* What to work on *
Leave out the pictures and restate the rest of the data exactly.
======== Data excerpt
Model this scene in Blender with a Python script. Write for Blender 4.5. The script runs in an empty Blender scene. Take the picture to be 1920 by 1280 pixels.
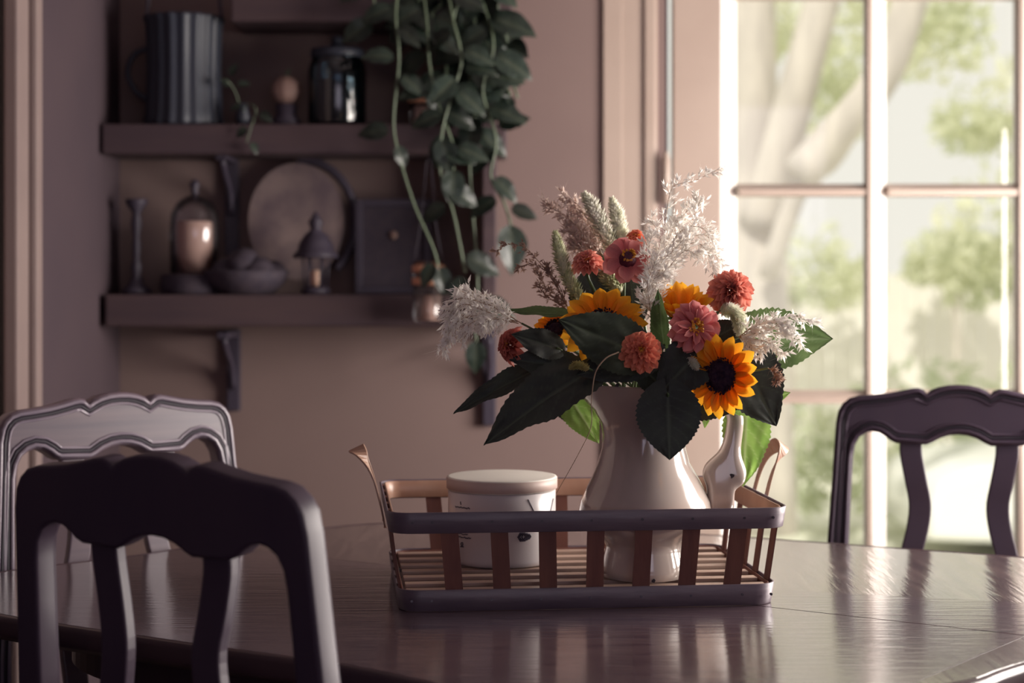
import bpy, bmesh, math, random
from mathutils import Vector, Matrix, Euler, noise
random.seed(7)
R = math.radians
PI = math.pi
SC = bpy.context.scene
COL = SC.collection
# ------------------------------------------------------------------ camera
HOR, FPX, CZ = 522.0, 3190.0, 1.25          # horizon row, focal length in px (1920 wide), eye height
cam_d = bpy.data.cameras.new('camera'); cam = bpy.data.objects.new('camera', cam_d); COL.objects.link(cam)
cam.location = (0, 0, CZ); cam.rotation_euler = (R(90), 0, 0)
cam_d.sensor_width = 36; cam_d.lens = FPX/1920*36; cam_d.shift_y = -(640-HOR)/1920
cam_d.clip_start = 0.05; cam_d.clip_end = 300
cam_d.dof.use_dof = True; cam_d.dof.focus_distance = 2.56; cam_d.dof.aperture_fstop = 2.9
SC.camera = cam
# ------------------------------------------------------------------ world, sun, window light, added fill, exposure
w = bpy.data.worlds.new('sky'); SC.world = w; w.use_nodes = True
bg = w.node_tree.nodes['Background']; bg.inputs[0].default_value = (0.93, 0.90, 0.81, 1); bg.inputs[1].default_value = 1.06
sd = bpy.data.lights.new('sun', 'SUN'); sd.energy = 3.2; sd.color = (1, .95, .85); sd.angle = R(1)
so = bpy.data.objects.new('sun', sd); COL.objects.link(so); so.rotation_euler = (R(38), R(-18), 0)
def area(name, loc, rot, sx, sy, e, col):
    d = bpy.data.lights.new(name, 'AREA'); d.shape = 'RECTANGLE'; d.size = sx; d.size_y = sy; d.energy = e; d.color = col
    o = bpy.data.objects.new(name, d); COL.objects.link(o); o.location = loc; o.rotation_euler = rot; return o
area('daylight_right_window', (1.97, 3.25, 1.32), (0, R(90), 0), 1.05, 1.5, 132, (1.0, .91, .84))     # in the right-hand window opening
area('purple_rear_fill', (.8, -1.55, 1.6), (R(90), 0, 0), 2.4, 1.5, 9, (.70, .56, 1.0))         # added purple fill from behind the camera, lifting the dark tones
SC.view_settings.view_transform = 'Standard'; SC.view_settings.look = 'None'
SC.view_settings.gamma = 1; SC.view_settings.use_curve_mapping = False; SC.view_settings.exposure = 0
SC.cycles.use_denoising = True
SC.cycles.max_bounces = 8; SC.cycles.transparent_max_bounces = 16; SC.cycles.caustics_reflective = False
SC.cycles.sample_clamp_indirect = 4

def W(px, py, d):            # the point seen at a pixel, d metres in front of the eye
    return Vector(((px-960)/FPX*d, d, CZ-(py-HOR)/FPX*d))
# ------------------------------------------------------------------ helpers
def mat(name, col, rough=.5, col2=None, scale=8, spec=.5, metal=0, transl=0, coat=0, bump=0, stretch=(1,1,1), detail=4, lo=.35, hi=.65, trans=0, alpha=1, attr=None, attrcol=None, obj_var=0):
    m = bpy.data.materials.new(name); m.use_nodes = True; nt = m.node_tree; N = nt.nodes; L = nt.links
    p = N['Principled BSDF']; p.inputs['Roughness'].default_value = rough; p.inputs['Metallic'].default_value = metal
    p.inputs['Specular IOR Level'].default_value = spec; p.inputs['Coat Weight'].default_value = coat
    p.inputs['Coat Roughness'].default_value = .11 if 'top' in name or 'board' in name else .06
    p.inputs['Coat IOR'].default_value = 2.0 if 'top' in name or 'board' in name else 1.5
    p.inputs['Transmission Weight'].default_value = trans
    p.inputs['Base Color'].default_value = (*col, 1)
    out = p.inputs['Base Color']; src = None
    tc = N.new('ShaderNodeTexCoord'); mp = N.new('ShaderNodeMapping'); mp.inputs['Scale'].default_value = stretch
    L.new(tc.outputs['Object'], mp.inputs[0])
    nz = N.new('ShaderNodeTexNoise'); nz.inputs['Scale'].default_value = scale; nz.inputs['Detail'].default_value = detail
    L.new(mp.outputs[0], nz.inputs['Vector'])
    if col2:
        cr = N.new('ShaderNodeValToRGB'); cr.color_ramp.elements[0].position = lo; cr.color_ramp.elements[1].position = hi
        cr.color_ramp.elements[0].color = (*col, 1); cr.color_ramp.elements[1].color = (*col2, 1)
        L.new(nz.outputs['Fac'], cr.inputs[0]); src = cr.outputs[0]
    if attr:
        at = N.new('ShaderNodeAttribute'); at.attribute_name = attr
        mx = N.new('ShaderNodeMix'); mx.data_type = 'RGBA'
        L.new(at.outputs['Fac'], mx.inputs[0])
        if src: L.new(src, mx.inputs[6])
        else: mx.inputs[6].default_value = (*col, 1)
        mx.inputs[7].default_value = (*attrcol, 1); src = mx.outputs[2]
    if obj_var:
        oi = N.new('ShaderNodeObjectInfo'); hs = N.new('ShaderNodeHueSaturation')
        mr = N.new('ShaderNodeMapRange'); mr.inputs[3].default_value = 1-obj_var; mr.inputs[4].default_value = 1+obj_var
        L.new(oi.outputs['Random'], mr.inputs[0]); L.new(mr.outputs[0], hs.inputs['Value'])
        if src: L.new(src, hs.inputs['Color'])
        else: hs.inputs['Color'].default_value = (*col, 1)
        src = hs.outputs[0]
    if src: L.new(src, out)
    if bump:
        b = N.new('ShaderNodeBump'); b.inputs['Strength'].default_value = bump; b.inputs['Distance'].default_value = .004
        L.new(nz.outputs['Fac'], b.inputs['Height']); L.new(b.outputs[0], p.inputs['Normal'])
        if 'table' in name or 'board' in name: L.new(b.outputs[0], p.inputs['Coat Normal'])
    if transl:
        t = N.new('ShaderNodeBsdfTranslucent'); ms = N.new('ShaderNodeMixShader'); ms.inputs[0].default_value = transl
        if src: L.new(src, t.inputs[0])
        else: t.inputs[0].default_value = (*col, 1)
        L.new(p.outputs[0], ms.inputs[1]); L.new(t.outputs[0], ms.inputs[2])
        L.new(ms.outputs[0], N['Material Output'].inputs[0])
    return m
def glass_mat(name, tint=(1,1,1), refl=.06, rough=.02):
    m = bpy.data.materials.new(name); m.use_nodes = True; nt = m.node_tree; N = nt.nodes; L = nt.links
    N.remove(N['Principled BSDF'])
    t = N.new('ShaderNodeBsdfTransparent'); t.inputs[0].default_value = (*tint, 1)
    g = N.new('ShaderNodeBsdfGlossy'); g.inputs['Roughness'].default_value = rough
    f = N.new('ShaderNodeLayerWeight'); f.inputs[0].default_value = .25
    mr = N.new('ShaderNodeMapRange'); mr.inputs[3].default_value = refl*.5; mr.inputs[4].default_value = .8
    ms = N.new('ShaderNodeMixShader')
    L.new(f.outputs['Fresnel'], mr.inputs[0]); L.new(mr.outputs[0], ms.inputs[0])
    L.new(t.outputs[0], ms.inputs[1]); L.new(g.outputs[0], ms.inputs[2]); L.new(ms.outputs[0], N['Material Output'].inputs[0])
    return m
def link(name, me, m=None, parent=None):
    o = bpy.data.objects.new(name, me); COL.objects.link(o)
    if m and len(me.materials) == 0: me.materials.append(m)
    if parent: o.parent = parent
    return o
def fin(name, bm, m=None, parent=None, smooth=True, recalc=True):
    if recalc: bmesh.ops.recalc_face_normals(bm, faces=bm.faces)
    me = bpy.data.meshes.new(name); bm.to_mesh(me); bm.free()
    if smooth:
        for p in me.polygons: p.use_smooth = True
    return link(name, me, m, parent)
def pyd(name, v, f, m=None, parent=None, smooth=False):
    me = bpy.data.meshes.new(name); me.from_pydata(v, [], f)
    if smooth:
        for p in me.polygons: p.use_smooth = True
    return link(name, me, m, parent)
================
* Correct response *
Model this scene in Blender with a Python script. Write for Blender 4.5. The script runs in an empty Blender scene. Take the picture to be 1920 by 1280 pixels.
import bpy, bmesh, math, random
from mathutils import Vector, Matrix, Euler, noise
random.seed(7)
R = math.radians
PI = math.pi
SC = bpy.context.scene
COL = SC.collection
# ------------------------------------------------------------------ camera
HOR, FPX, CZ = 522.0, 3190.0, 1.25          # horizon row, focal length in px (1920 wide), eye height
cam_d = bpy.data.cameras.new('camera'); cam = bpy.data.objects.new('camera', cam_d); COL.objects.link(cam)
cam.location = (0, 0, CZ); cam.rotation_euler = (R(90), 0, 0)
cam_d.sensor_width = 36; cam_d.lens = FPX/1920*36; cam_d.shift_y = -(640-HOR)/1920
cam_d.clip_start = 0.05; cam_d.clip_end = 300
cam_d.dof.use_dof = True; cam_d.dof.focus_distance = 2.56; cam_d.dof.aperture_fstop = 2.9
SC.camera = cam
# ------------------------------------------------------------------ world, sun, window light, added fill, exposure
w = bpy.data.worlds.new('sky'); SC.world = w; w.use_nodes = True
bg = w.node_tree.nodes['Background']; bg.inputs[0].default_value = (0.93, 0.90, 0.81, 1); bg.inputs[1].default_value = 1.06
sd = bpy.data.lights.new('sun', 'SUN'); sd.energy = 3.2; sd.color = (1, .95, .85); sd.angle = R(1)
so = bpy.data.objects.new('sun', sd); COL.objects.link(so); so.rotation_euler = (R(38), R(-18), 0)
def area(name, loc, rot, sx, sy, e, col):
    d = bpy.data.lights.new(name, 'AREA'); d.shape = 'RECTANGLE'; d.size = sx; d.size_y = sy; d.energy = e; d.color = col
    o = bpy.data.objects.new(name, d); COL.objects.link(o); o.location = loc; o.rotation_euler = rot; return o
area('daylight_right_window', (1.97, 3.25, 1.32), (0, R(90), 0), 1.05, 1.5, 132, (1.0, .91, .84))     # in the right-hand window opening
area('purple_rear_fill', (.8, -1.55, 1.6), (R(90), 0, 0), 2.4, 1.5, 9, (.70, .56, 1.0))         # added purple fill from behind the camera, lifting the dark tones
SC.view_settings.view_transform = 'Standard'; SC.view_settings.look = 'None'
SC.view_settings.gamma = 1; SC.view_settings.use_curve_mapping = False; SC.view_settings.exposure = 0
SC.cycles.use_denoising = True
SC.cycles.max_bounces = 8; SC.cycles.transparent_max_bounces = 16; SC.cycles.caustics_reflective = False
SC.cycles.sample_clamp_indirect = 4

def W(px, py, d):            # the point seen at a pixel, d metres in front of the eye
    return Vector(((px-960)/FPX*d, d, CZ-(py-HOR)/FPX*d))
# ------------------------------------------------------------------ helpers
def mat(name, col, rough=.5, col2=None, scale=8, spec=.5, metal=0, transl=0, coat=0, bump=0, stretch=(1,1,1), detail=4, lo=.35, hi=.65, trans=0, alpha=1, attr=None, attrcol=None, obj_var=0):
    m = bpy.data.materials.new(name); m.use_nodes = True; nt = m.node_tree; N = nt.nodes; L = nt.links
    p = N['Principled BSDF']; p.inputs['Roughness'].default_value = rough; p.inputs['Metallic'].default_value = metal
    p.inputs['Specular IOR Level'].default_value = spec; p.inputs['Coat Weight'].default_value = coat
    p.inputs['Coat Roughness'].default_value = .11 if 'top' in name or 'board' in name else .06
    p.inputs['Coat IOR'].default_value = 2.0 if 'top' in name or 'board' in name else 1.5
    p.inputs['Transmission Weight'].default_value = trans
    p.inputs['Base Color'].default_value = (*col, 1)
    out = p.inputs['Base Color']; src = None
    tc = N.new('ShaderNodeTexCoord'); mp = N.new('ShaderNodeMapping'); mp.inputs['Scale'].default_value = stretch
    L.new(tc.outputs['Object'], mp.inputs[0])
    nz = N.new('ShaderNodeTexNoise'); nz.inputs['Scale'].default_value = scale; nz.inputs['Detail'].default_value = detail
    L.new(mp.outputs[0], nz.inputs['Vector'])
    if col2:
        cr = N.new('ShaderNodeValToRGB'); cr.color_ramp.elements[0].position = lo; cr.color_ramp.elements[1].position = hi
        cr.color_ramp.elements[0].color = (*col, 1); cr.color_ramp.elements[1].color = (*col2, 1)
        L.new(nz.outputs['Fac'], cr.inputs[0]); src = cr.outputs[0]
    if attr:
        at = N.new('ShaderNodeAttribute'); at.attribute_name = attr
        mx = N.new('ShaderNodeMix'); mx.data_type = 'RGBA'
        L.new(at.outputs['Fac'], mx.inputs[0])
        if src: L.new(src, mx.inputs[6])
        else: mx.inputs[6].default_value = (*col, 1)
        mx.inputs[7].default_value = (*attrcol, 1); src = mx.outputs[2]
    if obj_var:
        oi = N.new('ShaderNodeObjectInfo'); hs = N.new('ShaderNodeHueSaturation')
        mr = N.new('ShaderNodeMapRange'); mr.inputs[3].default_value = 1-obj_var; mr.inputs[4].default_value = 1+obj_var
        L.new(oi.outputs['Random'], mr.inputs[0]); L.new(mr.outputs[0], hs.inputs['Value'])
        if src: L.new(src, hs.inputs['Color'])
        else: hs.inputs['Color'].default_value = (*col, 1)
        src = hs.outputs[0]
    if src: L.new(src, out)
    if bump:
        b = N.new('ShaderNodeBump'); b.inputs['Strength'].default_value = bump; b.inputs['Distance'].default_value = .004
        L.new(nz.outputs['Fac'], b.inputs['Height']); L.new(b.outputs[0], p.inputs['Normal'])
        if 'table' in name or 'board' in name: L.new(b.outputs[0], p.inputs['Coat Normal'])
    if transl:
        t = N.new('ShaderNodeBsdfTranslucent'); ms = N.new('ShaderNodeMixShader'); ms.inputs[0].default_value = transl
        if src: L.new(src, t.inputs[0])
        else: t.inputs[0].default_value = (*col, 1)
        L.new(p.outputs[0], ms.inputs[1]); L.new(t.outputs[0], ms.inputs[2])
        L.new(ms.outputs[0], N['Material Output'].inputs[0])
    return m
def glass_mat(name, tint=(1,1,1), refl=.06, rough=.02):
    m = bpy.data.materials.new(name); m.use_nodes = True; nt = m.node_tree; N = nt.nodes; L = nt.links
    N.remove(N['Principled BSDF'])
    t = N.new('ShaderNodeBsdfTransparent'); t.inputs[0].default_value = (*tint, 1)
    g = N.new('ShaderNodeBsdfGlossy'); g.inputs['Roughness'].default_value = rough
    f = N.new('ShaderNodeLayerWeight'); f.inputs[0].default_value = .25
    mr = N.new('ShaderNodeMapRange'); mr.inputs[3].default_value = refl*.5; mr.inputs[4].default_value = .8
    ms = N.new('ShaderNodeMixShader')
    L.new(f.outputs['Fresnel'], mr.inputs[0]); L.new(mr.outputs[0], ms.inputs[0])
    L.new(t.outputs[0], ms.inputs[1]); L.new(g.outputs[0], ms.inputs[2]); L.new(ms.outputs[0], N['Material Output'].inputs[0])
    return m
def link(name, me, m=None, parent=None):
    o = bpy.data.objects.new(name, me); COL.objects.link(o)
    if m and len(me.materials) == 0: me.materials.append(m)
    if parent: o.parent = parent
    return o
def fin(name, bm, m=None, parent=None, smooth=True, recalc=True):
    if recalc: bmesh.ops.recalc_face_normals(bm, faces=bm.faces)
    me = bpy.data.meshes.new(name); bm.to_mesh(me); bm.free()
    if smooth:
        for p in me.polygons: p.use_smooth = True
    return link(name, me, m, parent)
def pyd(name, v, f, m=None, parent=None, smooth=False):
    me = bpy.data.meshes.new(name); me.from_pydata(v, [], f)
    if smooth:
        for p in me.polygons: p.use_smooth = True
    return link(name, me, m, parent)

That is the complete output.